### Task
Drop every picture. Then return, exactly, the lines from the beginning of the listing below through the one containing "(.36, .21, .12))".

### Source excerpt

┌──

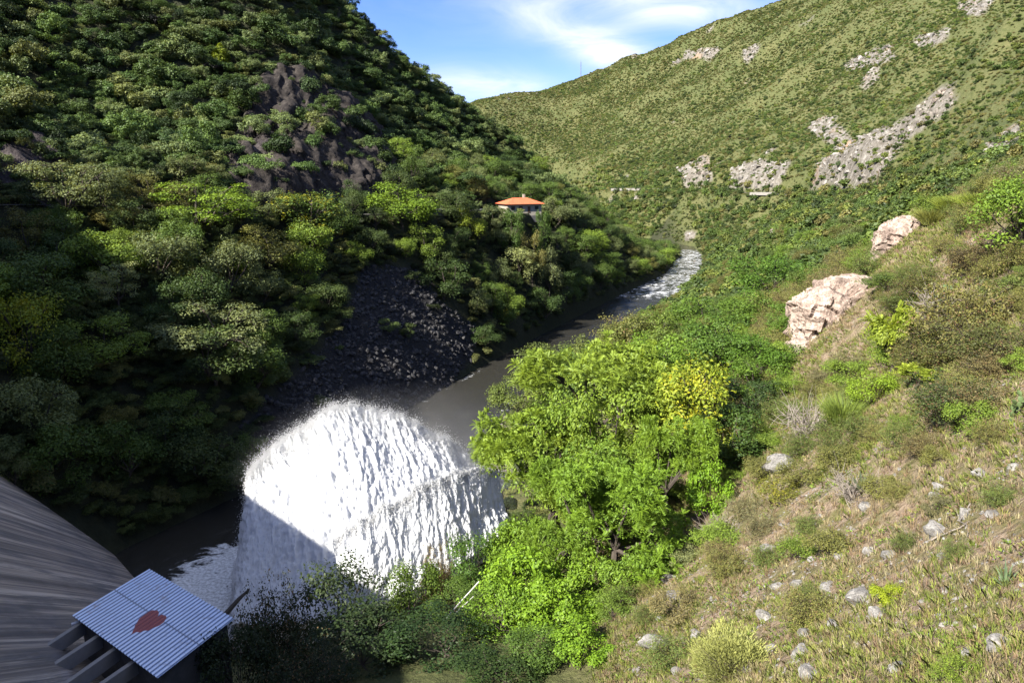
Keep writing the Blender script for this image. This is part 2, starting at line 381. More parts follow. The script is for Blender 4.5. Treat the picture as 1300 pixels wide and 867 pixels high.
# rock stands out of the slope in ledges
GZ = GZ + ROCKV * (fbm(GX / 9, GY / 9, octv=5, seed=41, ridged=True) * (.6 + 2.6 * sstep(80, 400, GY)))
_lf = (GX < 0) & (GY > 150) & (GY < 340)
GZ = GZ + ROCKV * _lf * (fbm((GX - .3 * GY) / 5, GY / 16, octv=5, seed=43, ridged=True) * 3.4)
def ground_material():
    t = NT('hillside_ground'); p = t.pos()
    rock, scree, near, bar = t.attr('rock'), t.attr('scree'), t.attr('near'), t.attr('bar')
    n1, n2, n3 = t.noise(p, .05, 6), t.noise(p, .6, 6, .6), t.noise(p, 6, 6, .65)
    hill = t.mix(t.ramp(n1, [(.35, 0), (.65, 1)]), (.07, .088, .032), (.135, .128, .055))
    hill = t.mix(t.ramp(n2, [(.42, 0), (.62, 1)]), hill, (.075, .085, .03)); hill = t.mix(t.ramp(n3, [(.45, 0), (.65, .8)]), hill, (.05, .06, .022))
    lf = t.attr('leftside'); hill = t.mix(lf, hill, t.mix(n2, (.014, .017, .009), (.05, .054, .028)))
    soil = t.mix(t.ramp(n3, [(.35, 0), (.7, 1)]), (.16, .115, .075), (.34, .26, .185))
    soil = t.mix(t.ramp(n2, [(.45, 0), (.6, 1)]), soil, (.14, .13, .05))
    soil = t.mix(t.ramp(t.noise(p, 17, 4, .6), [(.56, 0), (.68, .8)]), soil, (.33, .30, .25))
    col = t.mix(near, hill, soil)
    pr = t.map(p, (1, 1, .45), (.5, .3, .2))
    r1, r2 = t.noise(pr, .35, 8, .65, .6), t.noise(pr, 2.2, 8, .7, .4)
    rk = t.ramp(r1, [(.28, (.06, .052, .042)), (.5, (.165, .15, .125)), (.72, (.34, .32, .285))])
    rk = t.mix(t.ramp(r2, [(.35, .75), (.6, 0)]), rk, (.085, .075, .06))
    rk = t.mix(t.ramp(t.noise(p, .021, 3), [(.55, 0), (.7, .55)]), rk, (.36, .21, .12))
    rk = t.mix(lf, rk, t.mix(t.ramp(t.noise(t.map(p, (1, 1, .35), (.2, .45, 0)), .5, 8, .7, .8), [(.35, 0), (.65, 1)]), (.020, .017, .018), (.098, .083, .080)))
    col = t.mix(t.ramp(rock, [(.15, 0), (.6, 1)]), col, rk)
    v = t.voro(p, 1.3, out='Color')
    sc = t.mix(n3, (.010, .010, .011), (.04, .039, .04))
    col = t.mix(t.math('MAXIMUM', scree, 0), col, sc)
    col = t.mix(bar, col, t.mix(n3, (.09, .075, .065), (.22, .18, .16)))
    wet = t.n('ShaderNodeSeparateXYZ'); t.l(p, wet.inputs[0])
    col = t.mix(t.ramp(wet.outputs[2], [(0, .8), (.012, 0)]), col, (.02, .02, .02))
    h = t.math('ADD', t.math('MULTIPLY', r1, 1.6), t.math('ADD', t.math('MULTIPLY', r2, .5), t.math('MULTIPLY', n3, .12)))
    b = t.bump(h, .9, 1.0)
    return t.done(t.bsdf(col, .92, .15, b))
CURV = blur(blur(blur(blur(GZ)))) ; _s = GZ.copy()
for _ in range(24): _s = blur(_s)
GULLY = np.clip((_s - GZ) / 1.2, -1, 1)
M_GROUND = ground_material()
nx, ny = len(XS), len(YS)
_i = (np.arange(ny - 1)[:, None] * nx + np.arange(nx - 1)[None, :]).ravel()
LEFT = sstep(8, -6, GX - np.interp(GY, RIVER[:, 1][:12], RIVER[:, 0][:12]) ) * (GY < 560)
terr = np_mesh('hillside_terrain', np.stack([GX, GY, GZ], -1).reshape(-1, 3), np.stack([_i, _i + 1, _i + nx + 1, _i + nx], 1), M_GROUND,
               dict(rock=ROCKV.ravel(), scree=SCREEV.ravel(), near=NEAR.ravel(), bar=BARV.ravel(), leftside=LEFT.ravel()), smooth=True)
terrain = mesh_obj('hillside_terrain', terr); tag(terrain, kind='structure')
# ground far beyond, to the horizon
MB().poly([(-2600, -1900, -3), (2900, -1900, -3), (2900, 3600, -3), (-2600, 3600, -3)]).build('ground', M_GROUND)['kind'] = 'structure'
# river
def water_material():
    t = NT('river_water'); p = t.pos()
    foam = t.attr('foam')
    w1, w2, w3 = t.noise(t.map(p, (1, .45, 1), (0, 0, R(-28))), .55, 6, .62, .8), t.noise(p, 2.6, 4, .6), t.noise(t.map(p, (.8, 1.1, 1), (0, 0, R(-25))), .21, 9, .74, 2.2)
    f = t.math('MULTIPLY', t.ramp(t.math('ADD', w3, t.math('MULTIPLY', t.math('SUBTRACT', foam, .5), .62)), [(.50, 0), (.60, 1)]), t.ramp(foam, [(.02, 0), (.2, 1)]))
    f = t.math('MULTIPLY', f, t.ramp(w2, [(.3, .35), (.6, 1)]))
    col = t.mix(f, (.026, .025, .021), (.72, .74, .75))
    b = t.bump(t.math('ADD', w1, t.math('MULTIPLY', w2, .35)), .5, .5)
    return t.done(t.bsdf(col, t.math('ADD', t.math('MULTIPLY', f, .6), .10), .5, b))
M_WATER = water_material()
wx = np.unique(np.concatenate([ar(-75, 30, 1.0), ar(30, 160, 1.6)])); wy = np.unique(np.concatenate([ar(56, 160, 1.0), ar(160, 480, 2.0), ar(480, 760, 6)]))
wx2 = np.concatenate([ar(-180, -75, 8), wx]); WXg, WYg = np.meshgrid(wx2, wy)
wpx, wpy, _ = project(WXg, WYg, 0 * WXg)
foam = np.where((WYg > 300) & (WYg < 480), .50, 0.12) * np.ones(WXg.shape)
foam = np.where((WYg > 280) & (WYg <= 300), .12 + (WYg - 280) / 20 * .42, foam)
foam = np.maximum(foam, .80 * sstep(25, 10, np.hypot((WXg + 31) / .8, WYg - 80)))
foam = np.maximum(foam, .40 * sstep(2.2, .4, np.abs(river_dist(WXg, WYg) + 1.0)) * (WYg < 190) * (WYg > 108))
foam = np.maximum(foam, .24 * ((WYg > 195) & (WYg < 265)))
wz = .02 + .22 * foam * fbm(WXg / 1.6, WYg / 2.2, octv=3, seed=61) * (foam > .4)
n2 = len(wx2); _j = (np.arange(len(wy) - 1)[:, None] * n2 + np.arange(n2 - 1)[None, :]).ravel()
Fw = np.stack([_j, _j + 1, _j + n2 + 1, _j + n2], 1)
keep = (river_dist(WXg, WYg) < 4).ravel(); Fw = Fw[keep[Fw].any(1)]
used = np.unique(Fw); rem = np.full(WXg.size, -1); rem[used] = np.arange(len(used))
river = mesh_obj('river_water', np_mesh('river_water', np.stack([WXg, WYg, wz], -1).reshape(-1, 3)[used], rem[Fw], M_WATER, dict(foam=foam.ravel()[used]), smooth=True))
tag(river, kind='structure')
# ------------------------------------------------------------------ dam
DN = Vector((.75, .66, 0)).normalized(); DD = Vector((-.66, .75, 0)).normalized()     # downstream, along the crest to the left
def dam_pt(s, n, z): p = DN * n + DD * s; return Vector((p.x, p.y, z))
def concrete(name, stripes=True):
    t = NT(name); p = t.pos()
    st = t.n('ShaderNodeAttribute', attribute_name='streak').outputs['Vector']
    a = t.noise(t.map(st, (.012, 1.5, 1)), 1.0, 9, .62, .12)
    a2 = t.noise(t.map(st, (.03, 5.5, 1), (0, 0, 0), (5, 2, 0)), 1.0, 6, .6); b = t.noise(t.map(p, (.5, .5, .5)), .9, 7, .6); c = t.noise(t.map(st, (.05, .9, 1), (0, 0, R(-14)), (3, 7, 0)), 1.0, 8, .7, .15)
    col = t.ramp(a, [(.36, (.085, .068, .054)), (.47, (.32, .26, .20)), (.60, (.56, .47, .37))])
    col = t.mix(t.ramp(a2, [(.42, .75), (.50, 0)]), col, (.10, .085, .07))
    col = t.mix(t.ramp(c, [(.47, 0), (.60, .85)]), col, (.075, .072, .07)); col = t.mix(t.math('MULTIPLY', b, .5), col, (.27, .25, .24))
    return t.done(t.bsdf(col, .9, .2, t.bump(t.math('ADD', a, t.math('MULTIPLY', c, .6)), .7, .3)))
M_CONC = concrete('weathered_concrete')
t = NT('plain_concrete'); M_CONC2 = t.done(t.bsdf(t.mix(t.noise(t.pos(), 1.5, 6), (.17, .16, .145), (.30, .285, .26)), .9, .2))
dam = empty('concrete_dam', dam_pt(60, -14, 0), 0, 'weathered grey concrete dam face streaked dark, sloping to the pool at lower left', 'dam')
def rel(o, root): o.matrix_parent_inverse = Matrix.Translation(root.location).inverted(); return o
V, Fq = [], []
ss = np.linspace(-6, 108, 96); zz = np.linspace(-1.5, 45.6, 60)
for z in zz:
    for s in ss:
        w = 19.6 - .75 * max(z, 0)
        V.append(dam_pt(s, w - (s - 60) ** 2 * .0006 + 1.0, z))
nS = len(ss)
_e = lambda s, z: np.array([float(q) for q in project(*dam_pt(s, 20.6 - .75 * z, z))[:2]])
_J = np.stack([(_e(81, 12) - _e(80, 12)), (_e(80, 13) - _e(80, 12))], 1); _dir = np.linalg.solve(_J, np.array([1, .24])); _dir /= np.linalg.norm(_dir)    # the way the water stains run over the face
_sz = np.array([(s, z) for z in zz for s in ss]); STREAK = np.stack([_sz @ _dir, _sz @ np.array([-_dir[1], _dir[0]]), 0 * _sz[:, 0]], 1)
for j in range(len(zz) - 1):
    for i in range(nS - 1): Fq.append((j * nS + i, j * nS + i + 1, (j + 1) * nS + i + 1, (j + 1) * nS + i))
rel(mesh_obj('dam_face', np_mesh('dam_face', np.array([tuple(v) for v in V]), np.array(Fq), M_CONC, dict(streak=STREAK), smooth=True), dam), dam)
def crest(mb, n0, n1, z0, z1, s0=-6, s1=108, k=24):
    for i in range(k):
        a, b = s0 + (s1 - s0) * i / k, s0 + (s1 - s0) * (i + 1) / k
        q = lambda s, n: dam_pt(s, n - (s - 60) ** 2 * .0006, z0)
        mb.poly([q(a, n0), q(b, n0), q(b, n1), q(a, n1)], (0, 0, z1 - z0))
m = MB(); crest(m, -21, -13.6, 45.55, 46.2); rel(m.build('crest_road', M_CONC2, dam), dam)
m = MB(); crest(m, -13.9, -13.62, 46.2, 47.2); rel(m.build('parapet', M_CONC2, dam), dam)
m = MB(); crest(m, -20.98, -20.7, 46.2, 47.2); rel(m.build('parapet', M_CONC2, dam), dam)
m = MB(); crest(m, -21.2, -20.9, -2, 45.5); rel(m.build('upstream_face', M_CONC2, dam), dam)
# ------------------------------------------------------------------ plants: materials
def leaf_material(name, dry=0.0, flower=None, inst=False, trans=.28):
    t = NT(name)
    if inst: base = t.attr('tint', 'Color', 'INSTANCER')
    else: base = t.n('ShaderNodeObjectInfo').outputs['Color']
    v = t.attr('v')
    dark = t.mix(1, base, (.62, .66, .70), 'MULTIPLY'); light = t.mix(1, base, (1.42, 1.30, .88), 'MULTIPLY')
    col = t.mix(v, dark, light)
    if flower: col = t.mix(t.math('MULTIPLY', t.ramp(v, [(.15, .1), (.7, .85)]), t.ramp(t.noise(t.obj(), .55, 3), [(flower[1] - .06, 0), (flower[1] + .08, 1)])), col, flower[0])
    if dry: col = t.mix(t.ramp(v, [(1 - dry, 0), (1 - dry + .05, 1)]), col, (.16, .10, .05))
    a = t.bsdf(col, .55, .22)
    tr = t.n('ShaderNodeBsdfTranslucent'); t.l(t.mix(1, col, (1.38, 1.22, .6), 'MULTIPLY'), tr.inputs[0])
    mx = t.n('ShaderNodeMixShader'); mx.inputs[0].default_value = trans; t.l(a, mx.inputs[1]); t.l(tr.outputs[0], mx.inputs[2])
    return t.done(mx.outputs[0])
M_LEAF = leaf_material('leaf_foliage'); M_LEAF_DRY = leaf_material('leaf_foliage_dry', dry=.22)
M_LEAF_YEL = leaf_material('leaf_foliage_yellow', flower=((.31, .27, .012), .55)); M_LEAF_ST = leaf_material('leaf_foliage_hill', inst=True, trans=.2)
t = NT('tree_bark'); M_BARK = t.done(t.bsdf(t.mix(t.noise(t.map(t.obj(), (3, 3, .6)), 3, 6), (.03, .025, .02), (.085, .07, .058)), .9, .15))
t = NT('dead_twig'); M_TWIG = t.done(t.bsdf(t.mix(t.noise(t.obj(), 6, 3), (.12, .10, .085), (.27, .24, .21)), .9, .15))
M_TWIG.diffuse_color = (.2, .18, .16, 1)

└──

### Written response
Keep writing the Blender script for this image. This is part 2, starting at line 381. More parts follow. The script is for Blender 4.5. Treat the picture as 1300 pixels wide and 867 pixels high.
# rock stands out of the slope in ledges
GZ = GZ + ROCKV * (fbm(GX / 9, GY / 9, octv=5, seed=41, ridged=True) * (.6 + 2.6 * sstep(80, 400, GY)))
_lf = (GX < 0) & (GY > 150) & (GY < 340)
GZ = GZ + ROCKV * _lf * (fbm((GX - .3 * GY) / 5, GY / 16, octv=5, seed=43, ridged=True) * 3.4)
def ground_material():
    t = NT('hillside_ground'); p = t.pos()
    rock, scree, near, bar = t.attr('rock'), t.attr('scree'), t.attr('near'), t.attr('bar')
    n1, n2, n3 = t.noise(p, .05, 6), t.noise(p, .6, 6, .6), t.noise(p, 6, 6, .65)
    hill = t.mix(t.ramp(n1, [(.35, 0), (.65, 1)]), (.07, .088, .032), (.135, .128, .055))
    hill = t.mix(t.ramp(n2, [(.42, 0), (.62, 1)]), hill, (.075, .085, .03)); hill = t.mix(t.ramp(n3, [(.45, 0), (.65, .8)]), hill, (.05, .06, .022))
    lf = t.attr('leftside'); hill = t.mix(lf, hill, t.mix(n2, (.014, .017, .009), (.05, .054, .028)))
    soil = t.mix(t.ramp(n3, [(.35, 0), (.7, 1)]), (.16, .115, .075), (.34, .26, .185))
    soil = t.mix(t.ramp(n2, [(.45, 0), (.6, 1)]), soil, (.14, .13, .05))
    soil = t.mix(t.ramp(t.noise(p, 17, 4, .6), [(.56, 0), (.68, .8)]), soil, (.33, .30, .25))
    col = t.mix(near, hill, soil)
    pr = t.map(p, (1, 1, .45), (.5, .3, .2))
    r1, r2 = t.noise(pr, .35, 8, .65, .6), t.noise(pr, 2.2, 8, .7, .4)
    rk = t.ramp(r1, [(.28, (.06, .052, .042)), (.5, (.165, .15, .125)), (.72, (.34, .32, .285))])
    rk = t.mix(t.ramp(r2, [(.35, .75), (.6, 0)]), rk, (.085, .075, .06))
    rk = t.mix(t.ramp(t.noise(p, .021, 3), [(.55, 0), (.7, .55)]), rk, (.36, .21, .12))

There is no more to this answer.